### What the exercise asks
Copy exactly the lines from the start of the data below through the one that carries "COL = S.collection", and only those.

3D scene scripts
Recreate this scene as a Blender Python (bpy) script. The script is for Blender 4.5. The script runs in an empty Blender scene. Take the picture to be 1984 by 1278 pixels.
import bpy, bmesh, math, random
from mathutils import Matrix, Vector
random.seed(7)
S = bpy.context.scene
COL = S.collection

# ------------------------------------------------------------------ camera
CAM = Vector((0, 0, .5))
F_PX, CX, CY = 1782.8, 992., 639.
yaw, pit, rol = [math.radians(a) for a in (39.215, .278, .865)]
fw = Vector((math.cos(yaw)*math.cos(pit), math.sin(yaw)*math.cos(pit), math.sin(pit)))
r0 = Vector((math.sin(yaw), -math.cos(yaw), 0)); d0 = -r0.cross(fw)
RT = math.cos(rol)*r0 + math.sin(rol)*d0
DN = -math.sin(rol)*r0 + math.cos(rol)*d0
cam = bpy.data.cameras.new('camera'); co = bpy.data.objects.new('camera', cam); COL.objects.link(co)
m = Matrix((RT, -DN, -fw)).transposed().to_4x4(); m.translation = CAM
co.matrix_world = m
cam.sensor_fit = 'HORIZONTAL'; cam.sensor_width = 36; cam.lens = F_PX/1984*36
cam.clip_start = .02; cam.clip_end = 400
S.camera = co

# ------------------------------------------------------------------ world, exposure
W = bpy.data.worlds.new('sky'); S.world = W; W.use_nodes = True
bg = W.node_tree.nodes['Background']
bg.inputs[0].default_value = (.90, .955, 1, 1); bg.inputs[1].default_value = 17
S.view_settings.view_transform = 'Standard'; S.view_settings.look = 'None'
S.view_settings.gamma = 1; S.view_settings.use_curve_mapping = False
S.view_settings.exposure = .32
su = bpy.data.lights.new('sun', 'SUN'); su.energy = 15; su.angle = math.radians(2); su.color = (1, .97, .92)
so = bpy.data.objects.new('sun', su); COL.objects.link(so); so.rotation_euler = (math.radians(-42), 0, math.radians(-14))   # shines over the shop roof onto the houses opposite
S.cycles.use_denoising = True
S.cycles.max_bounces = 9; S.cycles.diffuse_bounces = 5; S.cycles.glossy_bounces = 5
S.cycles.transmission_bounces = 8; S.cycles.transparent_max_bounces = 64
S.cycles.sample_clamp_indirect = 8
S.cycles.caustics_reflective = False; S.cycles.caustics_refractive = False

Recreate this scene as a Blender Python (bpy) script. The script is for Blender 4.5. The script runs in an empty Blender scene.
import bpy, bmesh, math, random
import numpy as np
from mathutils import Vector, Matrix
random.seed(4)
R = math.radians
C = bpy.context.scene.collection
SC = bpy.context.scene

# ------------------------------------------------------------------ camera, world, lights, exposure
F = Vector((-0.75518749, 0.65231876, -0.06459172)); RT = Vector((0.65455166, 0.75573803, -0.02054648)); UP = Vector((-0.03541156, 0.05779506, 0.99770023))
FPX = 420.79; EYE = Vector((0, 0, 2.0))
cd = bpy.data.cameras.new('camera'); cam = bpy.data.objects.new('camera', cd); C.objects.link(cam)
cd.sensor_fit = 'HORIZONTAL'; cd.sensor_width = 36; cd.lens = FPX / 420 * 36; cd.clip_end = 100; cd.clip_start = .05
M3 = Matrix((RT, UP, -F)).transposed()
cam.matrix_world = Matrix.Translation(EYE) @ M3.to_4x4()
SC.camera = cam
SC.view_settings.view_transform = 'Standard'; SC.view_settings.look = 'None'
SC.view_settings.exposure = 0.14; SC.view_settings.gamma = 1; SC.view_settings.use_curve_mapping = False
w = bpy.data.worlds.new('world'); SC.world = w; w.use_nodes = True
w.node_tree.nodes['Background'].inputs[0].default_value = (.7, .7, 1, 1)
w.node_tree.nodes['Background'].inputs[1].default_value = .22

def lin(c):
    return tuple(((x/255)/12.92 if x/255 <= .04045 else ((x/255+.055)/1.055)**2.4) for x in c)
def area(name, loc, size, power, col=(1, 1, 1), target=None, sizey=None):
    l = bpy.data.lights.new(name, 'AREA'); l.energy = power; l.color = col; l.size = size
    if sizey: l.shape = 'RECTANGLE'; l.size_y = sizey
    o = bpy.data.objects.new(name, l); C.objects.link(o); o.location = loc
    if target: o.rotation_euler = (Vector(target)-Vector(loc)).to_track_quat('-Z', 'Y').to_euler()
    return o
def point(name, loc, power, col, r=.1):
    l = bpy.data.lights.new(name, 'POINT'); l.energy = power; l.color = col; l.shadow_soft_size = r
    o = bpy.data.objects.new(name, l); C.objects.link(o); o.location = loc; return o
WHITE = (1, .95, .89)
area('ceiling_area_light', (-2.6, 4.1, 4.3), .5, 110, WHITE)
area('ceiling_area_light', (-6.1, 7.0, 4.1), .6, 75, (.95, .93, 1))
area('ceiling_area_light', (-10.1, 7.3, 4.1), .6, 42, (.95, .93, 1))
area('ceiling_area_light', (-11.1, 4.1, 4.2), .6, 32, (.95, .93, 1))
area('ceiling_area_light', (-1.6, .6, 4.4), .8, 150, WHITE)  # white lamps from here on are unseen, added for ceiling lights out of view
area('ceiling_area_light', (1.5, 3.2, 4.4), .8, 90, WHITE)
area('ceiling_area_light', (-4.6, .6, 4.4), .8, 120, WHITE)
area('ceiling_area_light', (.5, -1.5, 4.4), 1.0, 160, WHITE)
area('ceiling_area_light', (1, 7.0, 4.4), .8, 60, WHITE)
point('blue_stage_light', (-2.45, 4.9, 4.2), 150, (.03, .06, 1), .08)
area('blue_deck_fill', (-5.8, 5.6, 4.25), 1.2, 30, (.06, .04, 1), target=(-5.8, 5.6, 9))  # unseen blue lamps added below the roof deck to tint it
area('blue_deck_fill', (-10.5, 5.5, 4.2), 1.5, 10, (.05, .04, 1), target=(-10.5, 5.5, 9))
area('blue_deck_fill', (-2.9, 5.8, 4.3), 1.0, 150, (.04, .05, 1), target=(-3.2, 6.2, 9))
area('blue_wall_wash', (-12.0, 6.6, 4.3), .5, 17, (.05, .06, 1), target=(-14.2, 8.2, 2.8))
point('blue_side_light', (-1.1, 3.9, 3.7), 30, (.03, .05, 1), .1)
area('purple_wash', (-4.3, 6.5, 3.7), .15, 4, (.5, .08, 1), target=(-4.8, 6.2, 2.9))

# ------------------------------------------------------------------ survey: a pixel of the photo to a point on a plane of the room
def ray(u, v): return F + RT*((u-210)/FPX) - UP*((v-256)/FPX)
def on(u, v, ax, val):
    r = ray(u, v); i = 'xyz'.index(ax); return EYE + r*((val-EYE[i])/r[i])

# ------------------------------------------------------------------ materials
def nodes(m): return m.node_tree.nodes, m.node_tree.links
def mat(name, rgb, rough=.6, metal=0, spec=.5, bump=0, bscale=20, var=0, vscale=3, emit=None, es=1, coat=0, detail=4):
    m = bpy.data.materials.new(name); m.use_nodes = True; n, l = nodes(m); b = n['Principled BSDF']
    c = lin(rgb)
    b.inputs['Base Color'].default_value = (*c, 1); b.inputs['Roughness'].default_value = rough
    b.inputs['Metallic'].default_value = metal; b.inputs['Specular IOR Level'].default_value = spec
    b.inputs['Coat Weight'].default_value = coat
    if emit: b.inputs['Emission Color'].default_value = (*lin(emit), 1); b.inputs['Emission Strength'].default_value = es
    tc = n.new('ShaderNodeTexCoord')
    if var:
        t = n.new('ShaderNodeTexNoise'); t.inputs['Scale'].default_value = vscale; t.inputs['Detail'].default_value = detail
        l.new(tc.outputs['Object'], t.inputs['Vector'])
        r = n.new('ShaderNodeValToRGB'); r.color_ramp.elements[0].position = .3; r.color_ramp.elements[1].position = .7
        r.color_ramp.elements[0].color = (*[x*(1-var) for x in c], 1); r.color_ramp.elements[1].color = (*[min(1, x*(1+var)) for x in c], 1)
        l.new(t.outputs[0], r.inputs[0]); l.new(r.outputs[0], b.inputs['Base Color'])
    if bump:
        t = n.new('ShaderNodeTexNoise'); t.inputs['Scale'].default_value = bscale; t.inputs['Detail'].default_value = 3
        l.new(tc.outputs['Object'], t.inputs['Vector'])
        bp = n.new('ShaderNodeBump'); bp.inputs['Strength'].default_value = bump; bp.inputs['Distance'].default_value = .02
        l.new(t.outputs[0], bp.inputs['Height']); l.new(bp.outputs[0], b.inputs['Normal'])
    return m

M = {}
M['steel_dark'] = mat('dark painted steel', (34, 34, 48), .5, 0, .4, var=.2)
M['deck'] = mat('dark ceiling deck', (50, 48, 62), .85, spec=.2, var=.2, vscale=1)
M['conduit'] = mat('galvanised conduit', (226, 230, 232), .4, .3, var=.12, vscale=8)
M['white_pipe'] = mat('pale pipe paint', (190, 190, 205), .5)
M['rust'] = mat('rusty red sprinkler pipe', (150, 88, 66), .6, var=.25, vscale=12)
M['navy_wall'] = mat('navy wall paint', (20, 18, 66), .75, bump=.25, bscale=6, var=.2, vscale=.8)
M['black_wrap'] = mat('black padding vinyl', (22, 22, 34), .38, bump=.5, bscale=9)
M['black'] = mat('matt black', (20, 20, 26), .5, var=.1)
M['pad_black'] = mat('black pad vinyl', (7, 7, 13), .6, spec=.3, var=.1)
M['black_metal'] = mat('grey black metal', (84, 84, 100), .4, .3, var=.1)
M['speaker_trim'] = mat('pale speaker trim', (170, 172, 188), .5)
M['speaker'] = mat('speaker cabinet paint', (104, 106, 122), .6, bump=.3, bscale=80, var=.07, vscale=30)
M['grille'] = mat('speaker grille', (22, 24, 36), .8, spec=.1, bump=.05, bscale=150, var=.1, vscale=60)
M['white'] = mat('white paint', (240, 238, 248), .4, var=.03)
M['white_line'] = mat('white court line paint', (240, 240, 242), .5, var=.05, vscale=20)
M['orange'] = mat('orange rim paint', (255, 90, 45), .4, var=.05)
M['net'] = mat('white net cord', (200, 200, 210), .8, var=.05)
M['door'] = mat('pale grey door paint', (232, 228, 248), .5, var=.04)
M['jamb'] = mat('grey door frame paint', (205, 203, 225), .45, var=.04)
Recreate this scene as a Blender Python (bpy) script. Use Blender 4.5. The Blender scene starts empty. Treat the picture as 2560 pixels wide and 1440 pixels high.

### Output below
Recreate this scene as a Blender Python (bpy) script. The script is for Blender 4.5. The script runs in an empty Blender scene. Take the picture to be 1984 by 1278 pixels.
import bpy, bmesh, math, random
from mathutils import Matrix, Vector
random.seed(7)
S = bpy.context.scene
COL = S.collection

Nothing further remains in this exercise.